Open Repositories 2009, Day 1, session 3. NSF Datanet-curating scientif data, John Kunze and Sayeed Choudhury.
The first non-split plenary (why a large part of the first two days consisted of 'split plenaries' baffled me, and I was not the only one).
Two speakers, two approaches. First John Kunze from UCDL, focussing in the microlevel with a strategy of keeping it simple. "Imagining the non-repository", "avoid the deadly embrace" of tight standards: decouple by design, lower the barrier of entry.

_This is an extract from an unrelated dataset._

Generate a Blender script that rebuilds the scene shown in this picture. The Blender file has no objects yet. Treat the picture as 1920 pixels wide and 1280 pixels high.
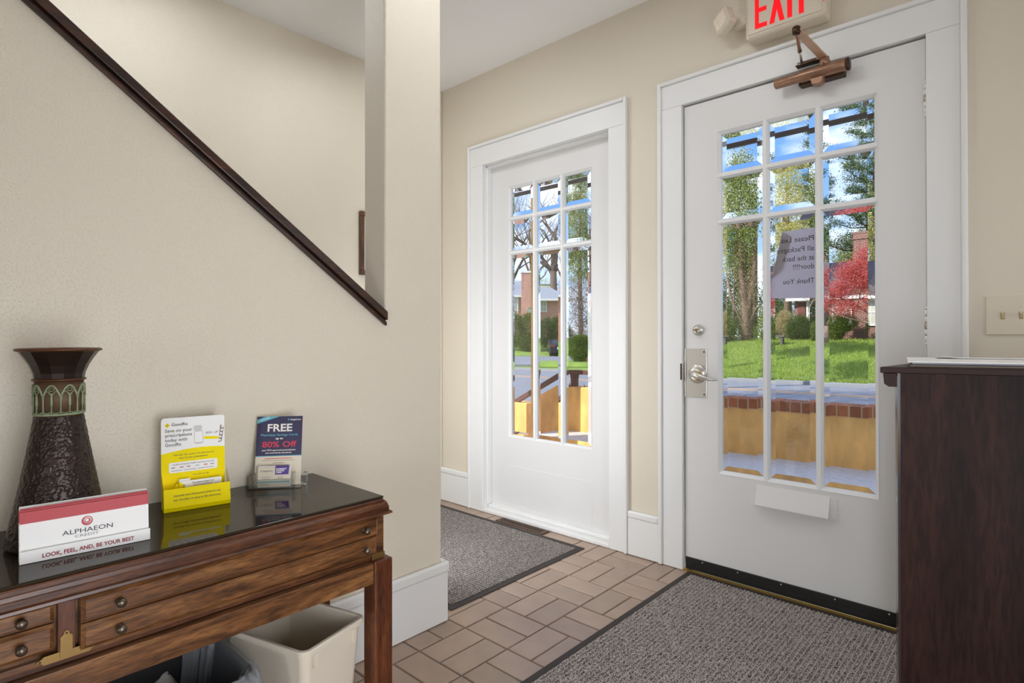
import bpy, bmesh, math, random
import numpy as np
from mathutils import Vector, Matrix

random.seed(7)
rng = np.random.default_rng(7)
S = bpy.context.scene
COL = S.collection

# ------------------------------------------------------------------ camera
H = 1.083
YAW, PITCH, ROLL = 0.744434, 4.3884e-3, -1.65e-3
fw = Vector((-math.sin(YAW) * math.cos(PITCH), math.cos(YAW) * math.cos(PITCH), math.sin(PITCH)))
rt = Vector((math.cos(YAW), math.sin(YAW), 0.0))
up = rt.cross(fw)
r2 = rt * math.cos(ROLL) + up * math.sin(ROLL)
u2 = -rt * math.sin(ROLL) + up * math.cos(ROLL)
cam_data = bpy.data.cameras.new('camera')
cam = bpy.data.objects.new('camera', cam_data)
COL.objects.link(cam)
M = Matrix.Identity(4)
for i in range(3):
    M[i][0], M[i][1], M[i][2] = r2[i], u2[i], -fw[i]
M[0][3], M[1][3], M[2][3] = 0, 0, H
cam.matrix_world = M
cam_data.sensor_fit = 'HORIZONTAL'
cam_data.sensor_width = 36.0
cam_data.lens = 1078.67 / 1920 * 36.0
cam_data.shift_y = -(640 - 626.564) / 1920
cam_data.clip_start = 0.02
cam_data.clip_end = 500
S.camera = cam

# ------------------------------------------------------------------ view, world, sun, area lights
S.view_settings.view_transform = 'Standard'
S.view_settings.look = 'None'
S.view_settings.exposure = 0.0
S.view_settings.gamma = 1.0
S.view_settings.use_curve_mapping = False
S.cycles.max_bounces = 14
S.cycles.diffuse_bounces = 6
S.cycles.glossy_bounces = 5
S.cycles.transmission_bounces = 10
S.cycles.transparent_max_bounces = 12
S.cycles.sample_clamp_indirect = 6.0

W = bpy.data.worlds.new('sky')
S.world = W
W.use_nodes = True
nt = W.node_tree
nt.nodes.clear()
wo = nt.nodes.new('ShaderNodeOutputWorld')
bg = nt.nodes.new('ShaderNodeBackground')
tc = nt.nodes.new('ShaderNodeTexCoord')
sep = nt.nodes.new('ShaderNodeSeparateXYZ')
ramp = nt.nodes.new('ShaderNodeValToRGB')
ns = nt.nodes.new('ShaderNodeTexNoise')
cr = nt.nodes.new('ShaderNodeValToRGB')
mx = nt.nodes.new('ShaderNodeMix')
mx.data_type = 'RGBA'
mpg = nt.nodes.new('ShaderNodeMapping')
nt.links.new(tc.outputs['Generated'], sep.inputs[0])
nt.links.new(sep.outputs['Z'], ramp.inputs[0])
ramp.color_ramp.elements[0].position = 0.0
ramp.color_ramp.elements[0].color = (0.50, 0.64, 0.80, 1)
ramp.color_ramp.elements[1].position = 0.5
ramp.color_ramp.elements[1].color = (0.07, 0.19, 0.54, 1)
e = ramp.color_ramp.elements.new(0.25)
e.color = (0.15, 0.33, 0.68, 1)
nt.links.new(tc.outputs['Generated'], mpg.inputs[0])
mpg.inputs['Scale'].default_value = (1, 1, 2.2)
nt.links.new(mpg.outputs[0], ns.inputs['Vector'])
ns.inputs['Scale'].default_value = 4.2
ns.inputs['Detail'].default_value = 6
nt.links.new(ns.outputs[0], cr.inputs[0])
cr.color_ramp.elements[0].position = 0.44
cr.color_ramp.elements[1].position = 0.66
nt.links.new(cr.outputs[0], mx.inputs['Factor'])
nt.links.new(ramp.outputs[0], mx.inputs['A'])
mx.inputs['B'].default_value = (1.22, 1.25, 1.30, 1)
nt.links.new(mx.outputs['Result'], bg.inputs[0])
bg.inputs[1].default_value = 1.7
nt.links.new(bg.outputs[0], wo.inputs[0])

def aim(o, d):
    o.rotation_euler = Vector(d).to_track_quat('-Z', 'Y').to_euler()

sd = bpy.data.lights.new('sun', 'SUN')
sd.energy = 6.2
sd.angle = math.radians(0.6)
sd.color = (1.0, 0.94, 0.84)
sun = bpy.data.objects.new('sun', sd)
COL.objects.link(sun)
sun.location = (-8, -10, 12)
aim(sun, (0.45, 0.75, -0.60))

def area(name, loc, d, sx, sy, power, color):
    l = bpy.data.lights.new(name, 'AREA')
    l.shape = 'RECTANGLE'
    l.size, l.size_y = sx, sy
    l.energy = power
    l.color = color
    o = bpy.data.objects.new(name, l)
    COL.objects.link(o)
    o.location = loc
    aim(o, d)
    return o
COOL = (0.95, 0.98, 1.035)
area('fill_light_right', (1.03, 1.95, 1.15), (-1, -0.10, 0.0), 0.9, 1.7, 11, COOL)  # added area light at a blank wall, brightening the stair wall; no window
area('fill_light_right_rear', (1.03, -1.6, 1.2), (-1, 0.6, 0.0), 1.2, 1.6, 11, COOL)  # unseen fill from the right rear, added to lift the room; no window built
area('low_fill_light_right', (1.03, 0.6, 0.70), (-1, 0.20, 0.0), 1.5, 1.2, 23, COOL).data.spread = math.radians(120)  # low fill added for the baseboards and table front, with no opening behind it
area('rear_fill_light', (0.95, -3.6, 0.75), (-0.28, 1, -0.04), 0.8, 1.3, 6.5, COOL).data.spread = math.radians(45)  # fill added for the lower entrance door; there is no rear door
area('hall_fill_light', (-2.10, 1.55, 0.80), (-0.25, 1, -0.05), 0.16, 1.2, 10, COOL)  # unseen fill added behind the pier to brighten the narrow door and mat
area('hall_ceiling_fill', (-2.35, 1.62, 2.66), (0, 0.15, -1), 0.3, 0.3, 4, COOL)  # extra fill tucked out of view above the hall; no fixture built
area('bounce_flash', (-0.2, 0.55, 2.15), (-0.42, 0.40, 1.0), 0.4, 0.4, 4, COOL).data.spread = math.radians(85)
area('stair_ceiling_fill', (-2.4, 0.55, 2.68), (0, 0.1, -1), 0.6, 0.9, 6.9, COOL)  # unseen fill added to brighten the stairwell wall
area('entry_ceiling_fill', (-1.2, 1.45, 2.69), (0, 0, -1), 0.4, 0.4, 5.5, COOL)  # overhead fill added out of view to lift the entry, without a fixture

# ------------------------------------------------------------------ helpers
class MB:
    def __init__(s):
        s.v, s.f, s.m, s.sm = [], [], [], []
    def add(s, verts, faces, mat=0, smooth=False, xf=None):
        b = len(s.v)
        for p in verts:
            p = Vector(p)
            if xf is not None:
                p = xf @ p
            s.v.append((p.x, p.y, p.z))
        for f in faces:
            s.f.append(tuple(i + b for i in f))
            s.m.append(mat)
            s.sm.append(smooth)
        return s
    def box(s, x0, x1, y0, y1, z0, z1, mat=0, xf=None):
        v = [(x0, y0, z0), (x1, y0, z0), (x1, y1, z0), (x0, y1, z0), (x0, y0, z1), (x1, y0, z1), (x1, y1, z1), (x0, y1, z1)]
        f = [(0, 3, 2, 1), (4, 5, 6, 7), (0, 1, 5, 4), (1, 2, 6, 5), (2, 3, 7, 6), (3, 0, 4, 7)]
        return s.add(v, f, mat, False, xf)
    def prism(s, poly, axis, a, b, mat=0, xf=None, smooth=False):
        n = len(poly)
        def mk(p, t):
            if axis == 'x': return (t, p[0], p[1])
            if axis == 'y': return (p[0], t, p[1])
            return (p[0], p[1], t)
        v = [mk(p, a) for p in poly] + [mk(p, b) for p in poly]
        f = [tuple(range(n))[::-1], tuple(range(n, 2 * n))]
        f += [(i, (i + 1) % n, n + (i + 1) % n, n + i) for i in range(n)]
        return s.add(v, f, mat, smooth, xf)
    def lathe(s, prof, c=(0, 0, 0), n=32, mat=0, xf=None, smooth=True, close=False):
        v, f = [], []
        for r, z in prof:
            for k in range(n):
                a = 2 * math.pi * k / n
                v.append((c[0] + r * math.cos(a), c[1] + r * math.sin(a), c[2] + z))
        m = len(prof)
        rows = m if close else m - 1
        for i in range(rows):
            for k in range(n):
                j, k2 = (i + 1) % m, (k + 1) % n
                f.append((i * n + k, i * n + k2, j * n + k2, j * n + k))
        if not close:
            if prof[0][0] > 1e-5: f.append(tuple(range(n))[::-1])
            if prof[-1][0] > 1e-5: f.append(tuple(range((m - 1) * n, m * n)))
        return s.add(v, f, mat, smooth, xf)
    def tube(s, pts, rad, n=8, mat=0, xf=None, smooth=True):
        pts = [Vector(p) for p in pts]
        if not hasattr(rad, '__len__'): rad = [rad] * len(pts)
        v, f = [], []
        ref = None
        for i, p in enumerate(pts):
            t = (pts[min(i + 1, len(pts) - 1)] - pts[max(i - 1, 0)]).normalized()
            if ref is None:
                ref = Vector((0, 0, 1)) if abs(t.z) < 0.9 else Vector((1, 0, 0))
            x = (ref - t * ref.dot(t)).normalized()
            ref = x
            y = t.cross(x)
            for k in range(n):
                a = 2 * math.pi * k / n
                v.append(p + x * (rad[i] * math.cos(a)) + y * (rad[i] * math.sin(a)))
        for i in range(len(pts) - 1):
            for k in range(n):
                k2 = (k + 1) % n
                f.append((i * n + k, i * n + k2, (i + 1) * n + k2, (i + 1) * n + k))
        f.append(tuple(range(n))[::-1])
        f.append(tuple(range((len(pts) - 1) * n, len(pts) * n)))
        return s.add(v, f, mat, smooth, xf)
    def mesh(s, name):
        me = bpy.data.meshes.new(name)
        me.from_pydata(s.v, [], s.f)
        me.polygons.foreach_set('material_index', s.m)
        me.polygons.foreach_set('use_smooth', s.sm)
        me.update()
        bm = bmesh.new()
        bm.from_mesh(me)
        bmesh.ops.recalc_face_normals(bm, faces=bm.faces)
        bm.to_mesh(me)
        bm.free()
        return me

def wloc(o):
    l = Vector((0, 0, 0))
    while o is not None:
        l += o.location
        o = o.parent
    return l

def put(name, mb, mats, parent=None, bevel=0.0, seg=2, origin=None, **props):
    """Link the collected shapes as one mesh object. Shapes are given in world coordinates."""
    me = mb.mesh(name)
    o = bpy.data.objects.new(name, me)
    for m in (mats if isinstance(mats, (list, tuple)) else [mats]):
        me.materials.append(m)
    base = wloc(parent) if parent is not None else Vector((0, 0, 0))
    if origin is not None:
        off = Vector(origin)
        me.transform(Matrix.Translation(-off))
        o.location = off - base
    else:
        me.transform(Matrix.Translation(-base))
    if parent is not None:
        o.parent = parent
    COL.objects.link(o)
    if bevel > 0:
        b = o.modifiers.new('bevel', 'BEVEL')
        b.width = bevel
        b.segments = seg
        b.limit_method = 'ANGLE'
        b.angle_limit = math.radians(35)
    for k, v in props.items():
        o[k] = v
    return o

def thing(name, label, cat, loc=(0, 0, 0), group=None):
    o = bpy.data.objects.new(name, None)
    o.empty_display_size = 0.05
    o.location = loc
    COL.objects.link(o)
    o['label'] = label
    if cat: o['category'] = cat
    if group: o['group'] = group
    return o

def setting(name, label, loc=(0, 0, 0)):
    o = thing(name, label, None, loc)
    o['kind'] = 'structure'
    return o

def tag(o, label, cat, group=None):
    o['label'] = label
    o['category'] = cat
    if group: o['group'] = group
    return o

def frame(o, ex, ey):
    ex = Vector(ex).normalized()
    ey = Vector(ey)
    ey = (ey - ex * ey.dot(ex)).normalized()
    ez = ex.cross(ey)
    m = Matrix.Identity(4)
    for i in range(3):
        m[i][0], m[i][1], m[i][2], m[i][3] = ex[i], ey[i], ez[i], o[i]
    return m

TEXTS = []
def text(body, xf, size, mat, parent, width=None, bold=0.0, align='LEFT', mirror=False, shear=0.0, name='lettering', line=1.0):
    c = bpy.data.curves.new(name, 'FONT')
    c.body = body
    c.size = size
    c.align_x = align
    c.offset = bold
    c.shear = shear
    c.space_line = line
    c.extrude = 0.00012
    c.resolution_u = 3
    c.materials.append(mat)
    o = bpy.data.objects.new(name, c)
    o.parent = parent
    base = wloc(parent)
    m = Matrix.Translation(-base) @ xf
    if mirror:
        m = m @ Matrix.Diagonal((-1, 1, 1, 1))
    o.matrix_local = m
    COL.objects.link(o)
    TEXTS.append((o, width, m))
    return o

# ---- materials
def new_mat(name):
    m = bpy.data.materials.new(name)
    m.use_nodes = True
    t = m.node_tree
    return m, t, t.nodes['Principled BSDF']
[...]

One of the ways to accomplish this is by staying lo-tech: instead of fullblown database systems, use a plain file system and naming conventions: pairtree. I really like this approach. I've worked in large digitization projects with third parties delivering content on harddisks. They bulk at databases and complicated metadata schemes, but this might just be doable for them. Good stuff.
CDL has a whole set of curation microsystems, as they call it. I'm going to keep an eye out for this.
The second talk, by Sayeed Choudhury (Johns Hopkins), focussed on the macro level of data conservancy. This was more abstract, and he started out with the admission that "we don’t have the answers, there are unsolved unknowns - otherwise we wouldn’t have gotten that NSF grant".
Interesting: one of the partner institutions (not funded by NSF) is Zoom Intelligence – a venture capital firm, interested in creating software services on research data. First VS's bought into ILS, now they pop up here... we must be doing something right!
Otherwise, the talk was mostly abstract and longer term strategy.